-- Start --
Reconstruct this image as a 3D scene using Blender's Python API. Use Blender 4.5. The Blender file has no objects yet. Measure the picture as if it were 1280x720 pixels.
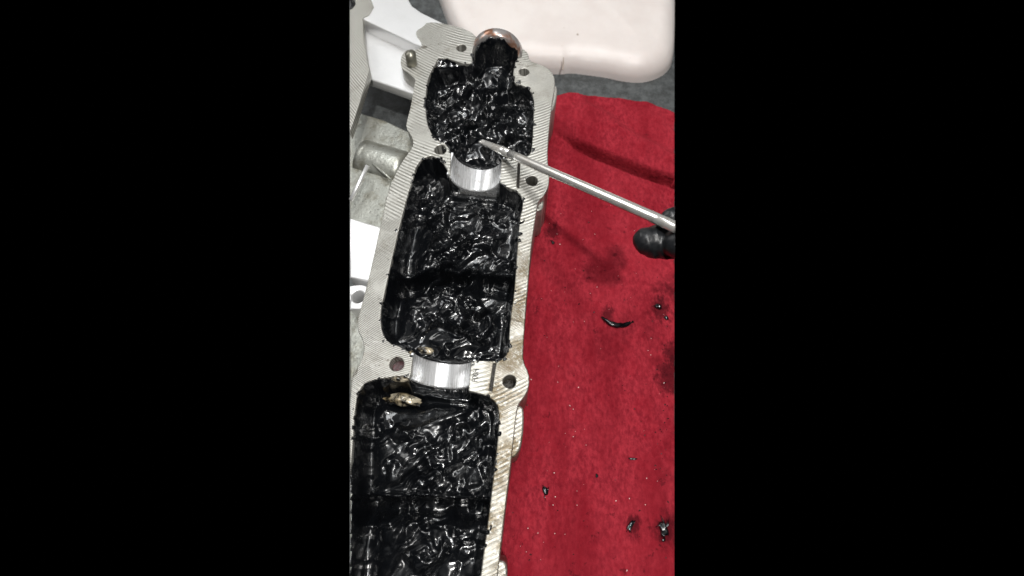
import bpy, bmesh, math, random
import numpy as np
from mathutils import Vector, Matrix

random.seed(7)
RNG = np.random.RandomState(11)
scene = bpy.context.scene
COL = scene.collection

# ------------------------------------------------------------------ camera
F_PX = 623.0                       # focal length in pixels of a 1280 px wide picture
PITCH = math.radians(66)           # looking down by this much
CAM_Z = 0.272
SP, CP = math.sin(PITCH), math.cos(PITCH)
cam_d = bpy.data.cameras.new('camera')
cam = bpy.data.objects.new('camera', cam_d)
COL.objects.link(cam)
cam.location = (0, 0, CAM_Z)
cam.rotation_euler = (math.pi / 2 - PITCH, 0, 0)
cam_d.sensor_width = 36
cam_d.lens = 36 * F_PX / 1280
cam_d.clip_start = 0.01
cam_d.clip_end = 50
cam_d.dof.use_dof = True
cam_d.dof.focus_distance = 0.245
cam_d.dof.aperture_fstop = 10
scene.camera = cam

# ------------------------------------------------------------------ world and lamps (black world; ceiling lamps, an added side light and fill)
world = bpy.data.worlds.new('World')
scene.world = world
world.use_nodes = True
world.node_tree.nodes['Background'].inputs[0].default_value = (0, 0, 0, 1)
world.node_tree.nodes['Background'].inputs[1].default_value = 0.0


def area(name, loc, aim, sx, sy, watts, colour=(1, 1, 1)):
    l = bpy.data.lights.new(name, 'AREA')
    l.shape = 'RECTANGLE'
    l.size, l.size_y, l.energy, l.color = sx, sy, watts, colour
    o = bpy.data.objects.new(name, l)
    COL.objects.link(o)
    o.location = loc
    o.rotation_euler = (Vector(aim) - Vector(loc)).to_track_quat('-Z', 'Y').to_euler()
    return o


area('ceiling_lamp', (0.17, -0.24, 1.2), (0.0, 0.1, 0), 0.06, 0.07, 13.0, (1, 0.975, 0.94))
area('ceiling_lamp', (0.14, 0.34, 1.2), (0.0, 0.1, 0), 0.09, 0.14, 6.0, (1, 0.985, 0.96))
tube_lamp = area('ceiling_tube', (-0.14, 0.62, 1.25), (-0.14, 0.62, 0), 0.17, 1.25, 7.0, (0.96, 0.985, 1))
tube_lamp.rotation_euler = (0, 0, 0)
area('added_side_light', (-1.3, 1.35, 0.95), (0, 0.12, 0.03), 1.3, 0.45, 11.0, (1, 0.99, 0.97))  # added low side light for the shaft highlight and darker cloth by the housing
area('ambient_fill', (0.0, 0.9, 2.3), (0.0, 0.9, 0), 5.0, 5.0, 13.0, (0.97, 0.99, 1))  # added fill panel in place of a ceiling, for the metal to reflect

vs = scene.view_settings
vs.view_transform = 'Standard'
vs.look = 'None'
vs.exposure = -0.2
vs.gamma = 1.0
vs.use_curve_mapping = False

DECK = 0.045                       # height of the machined face above the bench
UL, UR = 437.0, 843.0              # the place is modelled between these two sides


def P(u, v, z):
    """a point of the photograph, taken at a known height z, as metres"""
    a, b = (u - 640) / F_PX, (v - 360) / F_PX
    d = (CAM_Z - z) / (SP + b * CP)
    return Vector((a * d, d * (CP - b * SP), z))


def PXY(pts, z):
    return [tuple(P(u, v, z)[:2]) for u, v in pts]


def to_u(x, y, z):
    d = y * CP + (CAM_Z - z) * SP
    return 640 + F_PX * x / d


def to_v(x, y, z):
    d = y * CP + (CAM_Z - z) * SP
    return 360 + F_PX * ((CAM_Z - z) * CP - y * SP) / d


# ------------------------------------------------------------------ helpers
_lat = RNG.rand(256, 256)


def vnoise(x, y, seed=0):
    x = np.asarray(x, float) + seed * 17.37
    y = np.asarray(y, float) + seed * 9.71
    xi, yi = np.floor(x).astype(int), np.floor(y).astype(int)
    fx, fy = x - xi, y - yi
    fx = fx * fx * fx * (fx * (fx * 6 - 15) + 10)
    fy = fy * fy * fy * (fy * (fy * 6 - 15) + 10)
    a = _lat[xi & 255, yi & 255]
    b = _lat[(xi + 1) & 255, yi & 255]
    c = _lat[xi & 255, (yi + 1) & 255]
    d = _lat[(xi + 1) & 255, (yi + 1) & 255]
    return (a * (1 - fx) + b * fx) * (1 - fy) + (c * (1 - fx) + d * fx) * fy


def fbm(x, y, octs=3, seed=0):
    s, amp, tot = 0, 1.0, 0
    for k in range(octs):
        ca, sa = math.cos(k * 1.1 + .4), math.sin(k * 1.1 + .4)
        s = s + amp * vnoise((x * ca - y * sa) * 2 ** k, (x * sa + y * ca) * 2 ** k, seed + k)
        tot += amp
        amp *= .5
    return s / tot


def sstep(a, b, x):
    t = np.clip((x - a) / (b - a), 0, 1)
    return t * t * (3 - 2 * t)


def seg_dist(x, y, pts, closed=True):
    n = len(pts)
    best = np.full(np.shape(x), 1e9)
    for i in range(n if closed else n - 1):
        ax, ay = pts[i]
        bx, by = pts[(i + 1) % n]
        dx, dy = bx - ax, by - ay
        L = dx * dx + dy * dy + 1e-18
        t = np.clip(((x - ax) * dx + (y - ay) * dy) / L, 0, 1)
        best = np.minimum(best, np.hypot(x - ax - t * dx, y - ay - t * dy))
    return best


def inside(x, y, pts):
    r = np.zeros(np.shape(x), bool)
    n = len(pts)
    for i in range(n):
        ax, ay = pts[i]
        bx, by = pts[(i + 1) % n]
        if ay == by:
            continue
        c = ((ay > y) != (by > y)) & (x < (bx - ax) * (y - ay) / (by - ay) + ax)
        r ^= c
    return r


def chaikin(pts, n=2):
    for _ in range(n):
        q = []
        for i in range(len(pts)):
            a, b = pts[i], pts[(i + 1) % len(pts)]
            q.append((a[0] * .75 + b[0] * .25, a[1] * .75 + b[1] * .25))
            q.append((a[0] * .25 + b[0] * .75, a[1] * .25 + b[1] * .75))
        pts = q
    return pts


def tag(o, label=None, cat=None, group=None, kind=None):
    if label: o['label'] = label
    if cat: o['category'] = cat
    if group: o['group'] = group
    if kind: o['kind'] = kind
    return o


def link(name, me, mat, parent=None, smooth=True):
    o = bpy.data.objects.new(name, me)
    COL.objects.link(o)
    if mat:
        me.materials.clear()
        me.materials.append(mat)
    if smooth:
        me.polygons.foreach_set('use_smooth', [True] * len(me.polygons))
    o.parent = parent
    return o


def empty(name):
    o = bpy.data.objects.new(name, None)
    o.empty_display_size = .01
    COL.objects.link(o)
    return o


def solid(name, outer, holes, ztop, thick, bevel, mat, parent=None):
    """plate with rounded edges: outline and holes in metres, top face at ztop"""
    cu = bpy.data.curves.new(name, 'CURVE')
    cu.dimensions = '2D'
    cu.fill_mode = 'BOTH'
    for pts in [outer] + holes:
        sp = cu.splines.new('POLY')
        sp.points.add(len(pts) - 1)
        for p, (x, y) in zip(sp.points, pts):
            p.co = (x, y, 0, 1)
        sp.use_cyclic_u = True
    cu.extrude = thick / 2 - bevel
    cu.bevel_depth = bevel
    cu.bevel_resolution = 2
    cu.offset = -bevel
    tmp = bpy.data.objects.new('tmp', cu)
    COL.objects.link(tmp)
    dg = bpy.context.evaluated_depsgraph_get()
    me = bpy.data.meshes.new_from_object(tmp.evaluated_get(dg))
    bpy.data.objects.remove(tmp)
    bpy.data.curves.remove(cu)
    me.transform(Matrix.Translation((0, 0, ztop - thick / 2)))
    o = link(name, me, mat, parent)
    me.set_sharp_from_angle(angle=math.radians(40))
    return o


def circle(cx, cy, r, n=28, wob=0):
    return [(cx + (r + wob * math.sin(3 * a + cx * 999)) * math.cos(a), cy + (r + wob * math.sin(3 * a + cx * 999)) * math.sin(a))
            for a in [2 * math.pi * k / n for k in range(n)]]


def grid_mesh(name, X, Y, Z, keep=None):
    ny, nx = X.shape
    co = np.stack([X, Y, Z], -1).reshape(-1, 3)
    idx = np.arange(ny * nx).reshape(ny, nx)
    q = np.stack([idx[:-1, :-1], idx[:-1, 1:], idx[1:, 1:], idx[1:, :-1]], -1).reshape(-1, 4)
    if keep is not None:
        k = keep.reshape(-1)
        q = q[k[q].all(1)]
        used = np.unique(q)
        remap = np.full(ny * nx, -1)
        remap[used] = np.arange(len(used))
        co, q = co[used], remap[q]
    me = bpy.data.meshes.new(name)
    me.vertices.add(len(co))
    me.vertices.foreach_set('co', co.ravel())
    me.loops.add(len(q) * 4)
    me.loops.foreach_set('vertex_index', q.ravel().astype(np.int32))
    me.polygons.add(len(q))
    me.polygons.foreach_set('loop_start', np.arange(len(q), dtype=np.int32) * 4)
    me.update(calc_edges=True)
    return me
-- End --
Only lines belong in the copy: transcribe those from the start of the data through the line that contains "COL = scene.collection", and skip the pictures.

Reconstruct this image as a 3D scene using Blender's Python API. Use Blender 4.5. The Blender file has no objects yet. Measure the picture as if it were 1280x720 pixels.
import bpy, bmesh, math, random
import numpy as np
from mathutils import Vector, Matrix

random.seed(7)
RNG = np.random.RandomState(11)
scene = bpy.context.scene
COL = scene.collection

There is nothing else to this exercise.